ちゃぷりの操

 近ごろ、実家の庭に近所の猫がよく侵入してくる。縞ぶちの雄で、外猫用のえさを食べに来るのである。
 えさを食べに来るだけならかまわないけれど、外猫のポチと喧嘩をして、ポチはしょっちゅう顔に引っ掻き傷をこしらえているから、表で猫の喧嘩の声が聞こえると、家の者はポチに加勢するためいつも慌てて飛び出していかなければならない。
 このあいだも、母が二階のベランダで洗濯物を干していたら、庭に争いの声が上った。とっさに声のした方を見て、母は焦った。体勢を崩したポチがほとんど仰向けにひっくり返っており、そこへあの縞ぶちが、まさに襲いかからんとしているのである。万事休す…
 そのとき、二匹のあいだへ突如跳び出して行ったものがあった。なんとちゃぷりである。ちゃぷりは縞ぶちに跳びかかって追い払い、見事ポチの窮地を救ったのであった。
 ときどき動物番組などを見ていると、雌は争いに勝った雄を相手に選ぶのが普通である。同じネコ科の雌ライオンは、わざと雄同士を闘わせたりする。強い子孫を残したいという生物の本能によるところだろうけれど、ちゃぷりは、そういう動物的本能に反してまで、人(猫)生の伴侶たるポチへの操を守ったのである。
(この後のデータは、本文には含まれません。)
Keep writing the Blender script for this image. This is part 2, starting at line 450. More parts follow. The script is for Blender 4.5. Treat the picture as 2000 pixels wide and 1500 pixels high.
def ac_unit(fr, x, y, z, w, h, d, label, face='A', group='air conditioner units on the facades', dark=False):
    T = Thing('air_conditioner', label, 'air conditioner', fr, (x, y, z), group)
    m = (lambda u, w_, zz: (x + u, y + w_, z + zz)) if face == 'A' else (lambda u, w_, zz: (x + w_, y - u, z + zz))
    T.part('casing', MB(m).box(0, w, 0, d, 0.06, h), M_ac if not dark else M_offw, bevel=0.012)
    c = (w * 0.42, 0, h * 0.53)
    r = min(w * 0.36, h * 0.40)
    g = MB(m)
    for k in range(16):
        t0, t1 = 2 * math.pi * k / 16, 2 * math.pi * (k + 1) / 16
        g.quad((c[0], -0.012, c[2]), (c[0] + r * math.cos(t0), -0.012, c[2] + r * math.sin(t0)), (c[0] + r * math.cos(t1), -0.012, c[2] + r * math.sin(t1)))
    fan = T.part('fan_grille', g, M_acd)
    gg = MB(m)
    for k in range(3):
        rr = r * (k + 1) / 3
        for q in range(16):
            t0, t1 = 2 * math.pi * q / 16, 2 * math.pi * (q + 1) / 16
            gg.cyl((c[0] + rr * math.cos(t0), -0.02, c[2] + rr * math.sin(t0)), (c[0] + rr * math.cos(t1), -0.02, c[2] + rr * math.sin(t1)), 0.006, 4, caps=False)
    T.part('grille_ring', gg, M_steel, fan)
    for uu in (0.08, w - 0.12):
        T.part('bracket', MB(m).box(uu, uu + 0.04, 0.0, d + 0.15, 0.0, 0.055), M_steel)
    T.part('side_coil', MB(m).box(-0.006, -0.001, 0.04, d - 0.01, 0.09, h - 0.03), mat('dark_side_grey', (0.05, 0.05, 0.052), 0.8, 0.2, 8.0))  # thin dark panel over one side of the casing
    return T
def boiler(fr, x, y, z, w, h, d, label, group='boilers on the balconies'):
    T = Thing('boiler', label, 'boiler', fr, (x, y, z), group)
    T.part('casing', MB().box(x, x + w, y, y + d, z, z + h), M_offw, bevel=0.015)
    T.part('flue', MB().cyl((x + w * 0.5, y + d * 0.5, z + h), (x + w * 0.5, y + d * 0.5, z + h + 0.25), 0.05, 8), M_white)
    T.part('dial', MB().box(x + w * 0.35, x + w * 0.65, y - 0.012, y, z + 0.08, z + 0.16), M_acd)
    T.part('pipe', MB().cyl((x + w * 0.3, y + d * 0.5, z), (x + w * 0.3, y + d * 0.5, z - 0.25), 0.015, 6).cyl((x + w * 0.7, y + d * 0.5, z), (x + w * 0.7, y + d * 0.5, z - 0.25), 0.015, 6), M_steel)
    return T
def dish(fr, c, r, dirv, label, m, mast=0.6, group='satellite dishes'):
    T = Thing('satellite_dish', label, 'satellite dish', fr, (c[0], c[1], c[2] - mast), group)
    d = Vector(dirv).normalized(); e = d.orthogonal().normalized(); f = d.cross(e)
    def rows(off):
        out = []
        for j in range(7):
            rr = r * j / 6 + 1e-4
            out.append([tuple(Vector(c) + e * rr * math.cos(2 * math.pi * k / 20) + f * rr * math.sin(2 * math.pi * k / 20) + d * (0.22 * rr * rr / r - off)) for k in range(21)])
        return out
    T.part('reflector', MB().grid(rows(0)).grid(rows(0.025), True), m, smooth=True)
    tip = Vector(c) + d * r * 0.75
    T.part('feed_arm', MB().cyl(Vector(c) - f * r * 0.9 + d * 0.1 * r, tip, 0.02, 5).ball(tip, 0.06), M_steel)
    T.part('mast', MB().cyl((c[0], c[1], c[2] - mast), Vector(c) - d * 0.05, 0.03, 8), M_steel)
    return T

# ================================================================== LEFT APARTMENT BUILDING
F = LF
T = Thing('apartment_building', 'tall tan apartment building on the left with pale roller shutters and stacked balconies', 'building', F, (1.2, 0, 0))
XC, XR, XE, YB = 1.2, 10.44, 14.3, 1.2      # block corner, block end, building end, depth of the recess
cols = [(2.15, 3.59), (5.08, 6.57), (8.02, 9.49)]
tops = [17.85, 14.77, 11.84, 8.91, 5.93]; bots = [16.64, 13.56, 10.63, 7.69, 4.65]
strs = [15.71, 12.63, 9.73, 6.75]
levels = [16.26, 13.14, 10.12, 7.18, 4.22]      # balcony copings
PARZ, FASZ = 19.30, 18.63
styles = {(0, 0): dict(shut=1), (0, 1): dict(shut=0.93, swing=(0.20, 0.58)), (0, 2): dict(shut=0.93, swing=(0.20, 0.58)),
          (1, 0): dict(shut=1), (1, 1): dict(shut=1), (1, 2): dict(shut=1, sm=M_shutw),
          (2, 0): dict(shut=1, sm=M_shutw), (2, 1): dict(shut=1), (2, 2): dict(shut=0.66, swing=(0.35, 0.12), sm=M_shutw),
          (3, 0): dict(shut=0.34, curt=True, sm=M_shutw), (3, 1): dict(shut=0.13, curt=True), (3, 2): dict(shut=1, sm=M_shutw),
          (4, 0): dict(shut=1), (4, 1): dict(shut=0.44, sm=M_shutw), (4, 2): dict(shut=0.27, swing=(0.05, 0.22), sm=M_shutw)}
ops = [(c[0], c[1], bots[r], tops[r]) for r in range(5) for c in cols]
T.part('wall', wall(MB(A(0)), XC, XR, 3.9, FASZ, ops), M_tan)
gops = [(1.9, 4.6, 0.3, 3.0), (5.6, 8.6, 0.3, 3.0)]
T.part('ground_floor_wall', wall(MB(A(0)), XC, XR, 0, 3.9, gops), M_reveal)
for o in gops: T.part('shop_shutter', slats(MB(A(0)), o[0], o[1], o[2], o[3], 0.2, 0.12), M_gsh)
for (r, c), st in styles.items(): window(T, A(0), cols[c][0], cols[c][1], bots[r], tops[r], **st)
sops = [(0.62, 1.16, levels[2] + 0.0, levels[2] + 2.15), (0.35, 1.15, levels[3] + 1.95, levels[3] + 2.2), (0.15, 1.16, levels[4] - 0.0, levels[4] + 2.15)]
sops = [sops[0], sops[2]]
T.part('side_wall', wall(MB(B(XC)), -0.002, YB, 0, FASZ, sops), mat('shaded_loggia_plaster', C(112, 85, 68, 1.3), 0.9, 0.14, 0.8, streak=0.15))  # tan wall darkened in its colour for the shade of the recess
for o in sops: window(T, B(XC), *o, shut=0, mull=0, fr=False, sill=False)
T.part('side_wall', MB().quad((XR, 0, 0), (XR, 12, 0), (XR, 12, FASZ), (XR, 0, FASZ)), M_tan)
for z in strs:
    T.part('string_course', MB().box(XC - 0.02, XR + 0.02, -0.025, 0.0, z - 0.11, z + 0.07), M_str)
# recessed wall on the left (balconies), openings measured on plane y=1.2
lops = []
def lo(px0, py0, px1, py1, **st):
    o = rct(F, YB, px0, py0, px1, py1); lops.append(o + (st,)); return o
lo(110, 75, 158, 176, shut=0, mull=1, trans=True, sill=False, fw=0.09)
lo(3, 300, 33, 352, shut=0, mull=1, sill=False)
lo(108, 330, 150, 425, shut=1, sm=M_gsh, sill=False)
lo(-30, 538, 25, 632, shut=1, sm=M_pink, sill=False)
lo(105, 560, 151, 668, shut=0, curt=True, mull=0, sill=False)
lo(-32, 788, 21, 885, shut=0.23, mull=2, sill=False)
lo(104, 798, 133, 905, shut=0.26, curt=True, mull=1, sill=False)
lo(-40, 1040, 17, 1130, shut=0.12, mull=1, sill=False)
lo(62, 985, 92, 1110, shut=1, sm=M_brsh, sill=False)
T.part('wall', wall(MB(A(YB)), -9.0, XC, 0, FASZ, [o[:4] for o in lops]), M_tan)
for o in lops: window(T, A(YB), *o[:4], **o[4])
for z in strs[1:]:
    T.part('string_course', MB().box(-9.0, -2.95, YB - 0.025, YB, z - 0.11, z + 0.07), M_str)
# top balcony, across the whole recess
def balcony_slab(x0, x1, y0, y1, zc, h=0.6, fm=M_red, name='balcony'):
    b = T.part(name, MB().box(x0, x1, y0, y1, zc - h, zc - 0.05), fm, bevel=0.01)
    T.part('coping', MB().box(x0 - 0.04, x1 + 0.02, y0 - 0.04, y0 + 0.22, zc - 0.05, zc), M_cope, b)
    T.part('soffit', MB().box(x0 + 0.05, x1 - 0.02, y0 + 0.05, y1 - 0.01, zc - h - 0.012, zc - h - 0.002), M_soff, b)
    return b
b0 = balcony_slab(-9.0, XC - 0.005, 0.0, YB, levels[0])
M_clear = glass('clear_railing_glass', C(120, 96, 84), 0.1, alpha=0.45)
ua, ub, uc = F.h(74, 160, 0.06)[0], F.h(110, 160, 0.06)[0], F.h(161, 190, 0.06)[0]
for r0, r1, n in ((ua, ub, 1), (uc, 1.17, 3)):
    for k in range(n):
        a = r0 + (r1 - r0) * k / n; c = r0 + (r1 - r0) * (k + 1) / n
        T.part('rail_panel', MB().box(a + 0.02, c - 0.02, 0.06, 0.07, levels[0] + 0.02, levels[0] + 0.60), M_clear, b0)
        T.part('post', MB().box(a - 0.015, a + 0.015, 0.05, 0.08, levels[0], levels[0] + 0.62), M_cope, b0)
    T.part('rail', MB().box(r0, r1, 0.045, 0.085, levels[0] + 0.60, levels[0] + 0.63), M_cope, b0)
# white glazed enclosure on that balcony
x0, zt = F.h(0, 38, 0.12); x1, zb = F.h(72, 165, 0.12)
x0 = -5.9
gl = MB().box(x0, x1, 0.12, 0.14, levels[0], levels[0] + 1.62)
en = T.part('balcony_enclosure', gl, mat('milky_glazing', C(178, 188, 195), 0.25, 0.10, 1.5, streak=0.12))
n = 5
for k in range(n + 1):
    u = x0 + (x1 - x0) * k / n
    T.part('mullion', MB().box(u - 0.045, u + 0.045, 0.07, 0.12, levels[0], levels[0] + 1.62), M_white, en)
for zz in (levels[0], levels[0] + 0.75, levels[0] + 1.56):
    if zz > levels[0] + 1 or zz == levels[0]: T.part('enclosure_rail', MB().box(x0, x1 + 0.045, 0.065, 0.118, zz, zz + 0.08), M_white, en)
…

 いつも要領が悪くて可愛げのないちゃぷりだけれど、この一件でずいぶん女を上げた。ちゃぷりは一生懸命、縞ぶちに立ち向かっていったのだろう。けれど、あのころころとよく太った根暗顔のちゃぷりが、どこかからポチがやられそうなのを見ていて意を決し、必死な表情で転がるように駆けて行くところを想像すると、なんとなく可笑しくなってしまうのである。